The five directors’ declaratory judgment action, in which they sued the very company on whose Board they still serve (at least until their prospective resignations become effective), represents another extraordinary aspect of this unusual set of circumstances. Their attempt to defend themselves preemptively by initiating a declaratory judgment action effectively seeks to enlist the court on their side in their struggle to establish that they are not to blame for what happened.

While the intensity and the public nature of the ACS dispute may be unusual, there likely will be other similar recriminations as changed credit conditions cause other planned deals to fall apart. The “fraught dynamics” may give way to further lawsuits – yet another byproduct of the changed conditions in the credit marketplace. It is probably worth noting in that regard that every aspect of these circumstances — the backdating allegations, the management-led buyout offer, and the managment dispute with the board — led to litigation against directors and officers of the company. Just something that every board should keep in mind the next time the topic of D & O insurance comes up. When things go bad, a well-structured D & O program is absolutely indispensible.
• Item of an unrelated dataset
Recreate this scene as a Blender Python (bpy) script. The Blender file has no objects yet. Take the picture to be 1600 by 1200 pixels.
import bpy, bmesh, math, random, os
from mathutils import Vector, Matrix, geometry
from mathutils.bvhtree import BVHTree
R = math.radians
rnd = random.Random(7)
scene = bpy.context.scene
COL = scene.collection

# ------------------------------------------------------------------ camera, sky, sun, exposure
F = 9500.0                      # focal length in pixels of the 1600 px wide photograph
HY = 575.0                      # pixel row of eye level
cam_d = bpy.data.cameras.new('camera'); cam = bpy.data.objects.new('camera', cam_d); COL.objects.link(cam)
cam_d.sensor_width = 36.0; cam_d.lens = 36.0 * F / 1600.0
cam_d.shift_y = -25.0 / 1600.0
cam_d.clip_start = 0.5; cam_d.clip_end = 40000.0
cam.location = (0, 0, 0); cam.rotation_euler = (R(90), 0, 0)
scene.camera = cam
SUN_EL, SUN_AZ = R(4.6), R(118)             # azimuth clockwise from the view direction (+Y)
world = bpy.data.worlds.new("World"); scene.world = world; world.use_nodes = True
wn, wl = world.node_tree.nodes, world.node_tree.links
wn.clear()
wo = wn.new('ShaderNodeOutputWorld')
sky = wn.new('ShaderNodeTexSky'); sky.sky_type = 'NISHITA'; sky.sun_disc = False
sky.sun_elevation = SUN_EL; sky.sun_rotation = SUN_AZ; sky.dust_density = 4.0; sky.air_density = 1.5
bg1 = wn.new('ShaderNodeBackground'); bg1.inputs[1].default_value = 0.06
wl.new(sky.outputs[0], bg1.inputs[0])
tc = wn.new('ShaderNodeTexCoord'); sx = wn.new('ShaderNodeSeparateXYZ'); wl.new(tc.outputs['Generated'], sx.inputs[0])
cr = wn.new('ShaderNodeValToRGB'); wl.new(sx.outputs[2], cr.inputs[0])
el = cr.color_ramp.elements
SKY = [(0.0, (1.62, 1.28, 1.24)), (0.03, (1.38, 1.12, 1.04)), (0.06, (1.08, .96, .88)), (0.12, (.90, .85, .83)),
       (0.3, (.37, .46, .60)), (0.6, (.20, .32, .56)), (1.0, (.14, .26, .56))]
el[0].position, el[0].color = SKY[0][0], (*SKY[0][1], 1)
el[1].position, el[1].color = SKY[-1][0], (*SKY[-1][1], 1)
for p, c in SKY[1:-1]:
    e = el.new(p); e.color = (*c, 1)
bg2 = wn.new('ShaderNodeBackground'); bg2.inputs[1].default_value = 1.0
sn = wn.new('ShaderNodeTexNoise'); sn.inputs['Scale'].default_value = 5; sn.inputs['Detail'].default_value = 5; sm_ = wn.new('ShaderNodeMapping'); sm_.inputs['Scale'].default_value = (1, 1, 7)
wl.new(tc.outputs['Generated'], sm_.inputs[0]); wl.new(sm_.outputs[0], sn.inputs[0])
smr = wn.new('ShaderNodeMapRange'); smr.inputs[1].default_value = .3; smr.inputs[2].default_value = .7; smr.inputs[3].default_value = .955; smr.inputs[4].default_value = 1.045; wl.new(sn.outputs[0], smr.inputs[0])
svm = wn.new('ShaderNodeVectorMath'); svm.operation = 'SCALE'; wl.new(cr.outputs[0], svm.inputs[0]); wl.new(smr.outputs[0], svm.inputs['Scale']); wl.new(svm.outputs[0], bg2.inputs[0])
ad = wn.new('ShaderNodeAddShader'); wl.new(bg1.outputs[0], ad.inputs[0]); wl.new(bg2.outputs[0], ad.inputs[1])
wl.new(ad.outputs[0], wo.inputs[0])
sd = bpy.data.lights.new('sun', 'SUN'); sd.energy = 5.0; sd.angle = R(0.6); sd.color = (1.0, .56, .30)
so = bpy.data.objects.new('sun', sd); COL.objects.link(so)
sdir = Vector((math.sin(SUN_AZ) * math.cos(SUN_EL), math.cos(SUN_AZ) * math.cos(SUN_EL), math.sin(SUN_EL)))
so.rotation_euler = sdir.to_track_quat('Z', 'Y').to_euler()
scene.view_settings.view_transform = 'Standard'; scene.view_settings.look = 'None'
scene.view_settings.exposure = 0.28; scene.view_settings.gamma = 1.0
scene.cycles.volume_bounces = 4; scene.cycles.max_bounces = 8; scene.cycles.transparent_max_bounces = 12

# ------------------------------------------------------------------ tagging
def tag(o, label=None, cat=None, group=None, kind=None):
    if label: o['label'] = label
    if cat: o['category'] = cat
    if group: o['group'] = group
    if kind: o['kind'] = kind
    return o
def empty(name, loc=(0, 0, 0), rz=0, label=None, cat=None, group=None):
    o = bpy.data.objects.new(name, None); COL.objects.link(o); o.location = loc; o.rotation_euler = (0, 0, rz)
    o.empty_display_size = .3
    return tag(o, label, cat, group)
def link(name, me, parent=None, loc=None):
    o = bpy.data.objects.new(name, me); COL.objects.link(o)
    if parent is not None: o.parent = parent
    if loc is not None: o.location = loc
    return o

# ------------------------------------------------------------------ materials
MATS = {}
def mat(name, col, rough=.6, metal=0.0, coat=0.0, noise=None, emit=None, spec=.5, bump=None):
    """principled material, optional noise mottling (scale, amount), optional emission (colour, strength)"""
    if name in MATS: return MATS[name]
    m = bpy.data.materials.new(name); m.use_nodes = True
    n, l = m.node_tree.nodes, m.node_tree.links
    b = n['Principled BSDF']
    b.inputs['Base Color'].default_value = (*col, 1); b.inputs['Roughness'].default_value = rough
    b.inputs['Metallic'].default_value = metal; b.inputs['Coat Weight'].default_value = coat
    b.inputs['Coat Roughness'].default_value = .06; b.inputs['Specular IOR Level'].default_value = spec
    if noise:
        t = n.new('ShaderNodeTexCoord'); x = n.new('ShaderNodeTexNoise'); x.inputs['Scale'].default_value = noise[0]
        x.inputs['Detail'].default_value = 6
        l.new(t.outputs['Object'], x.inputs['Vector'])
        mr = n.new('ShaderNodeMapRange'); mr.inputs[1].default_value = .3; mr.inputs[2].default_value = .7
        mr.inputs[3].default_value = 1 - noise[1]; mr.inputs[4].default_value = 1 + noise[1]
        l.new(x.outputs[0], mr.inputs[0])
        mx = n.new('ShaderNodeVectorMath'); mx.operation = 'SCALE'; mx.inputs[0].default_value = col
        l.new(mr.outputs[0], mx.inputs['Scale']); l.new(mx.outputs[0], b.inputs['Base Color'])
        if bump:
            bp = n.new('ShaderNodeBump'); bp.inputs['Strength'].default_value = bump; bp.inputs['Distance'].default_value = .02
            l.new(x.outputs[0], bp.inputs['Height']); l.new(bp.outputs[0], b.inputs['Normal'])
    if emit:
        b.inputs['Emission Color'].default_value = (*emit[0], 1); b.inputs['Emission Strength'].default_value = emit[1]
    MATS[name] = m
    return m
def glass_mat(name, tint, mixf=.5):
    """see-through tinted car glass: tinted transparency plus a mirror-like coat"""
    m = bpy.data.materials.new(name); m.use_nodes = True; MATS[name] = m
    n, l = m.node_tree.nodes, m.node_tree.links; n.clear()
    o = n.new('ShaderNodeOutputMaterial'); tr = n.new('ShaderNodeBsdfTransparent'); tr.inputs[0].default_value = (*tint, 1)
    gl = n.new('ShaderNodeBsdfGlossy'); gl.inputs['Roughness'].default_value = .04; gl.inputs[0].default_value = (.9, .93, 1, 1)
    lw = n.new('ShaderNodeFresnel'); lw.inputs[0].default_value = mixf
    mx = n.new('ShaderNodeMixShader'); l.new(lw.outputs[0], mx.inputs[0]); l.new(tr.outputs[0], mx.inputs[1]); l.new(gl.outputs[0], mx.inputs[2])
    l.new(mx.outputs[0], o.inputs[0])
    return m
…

The directors’ declaratory judgment action poses some interesting issues from a D & O insurance perspective. The typical D & O policy has a so-called Insured vs. Insured exclusion, sometimes referred to as an infighting provision. While this provision usually has a coverage carveback for shareholders derivative suits, the typical wording contains nothing that would help understand where this lawsuit might fit. It would be hard to characterize these circumstances as anything other than “infighting.”

Hat tip to the WSJ.com Law Blog (here) for the links to the letters and to the directors’ complaint.

UCLA Professor Stephen Bainbridge has detailed analysis of the ACS “soap opera” on his Business Associations blog (here), including a discussion of relevant Delaware case law.

Bonfire of the Historical References: There was a real temptation in writing this post to refer to the title of Tom Wolfe’s wickedly funny book, The Bonfire of the Vanities. Although Wolfe’s title seemed perfectly apt for his book and, by extension, to this post, the book title is in fact a misplaced historical reference. The phrase “Bonfire of the Vanities” does not refer to a titanic conflagration of egos, but instead refers “the burning of objects that are deemed the occasion of sin” (according to Wikipedia, here), the most famous of which was the February 1497 burning of luxury objects by supporters of Savonarola (pictured above) in Florence, Italy. The phrase was undeniably a great title for Wolfe’s book, but a perhaps overactive desire to avoid historical infidelity constrained me from using the phrase in this post, much as it seems to fit the circumstances at ACS.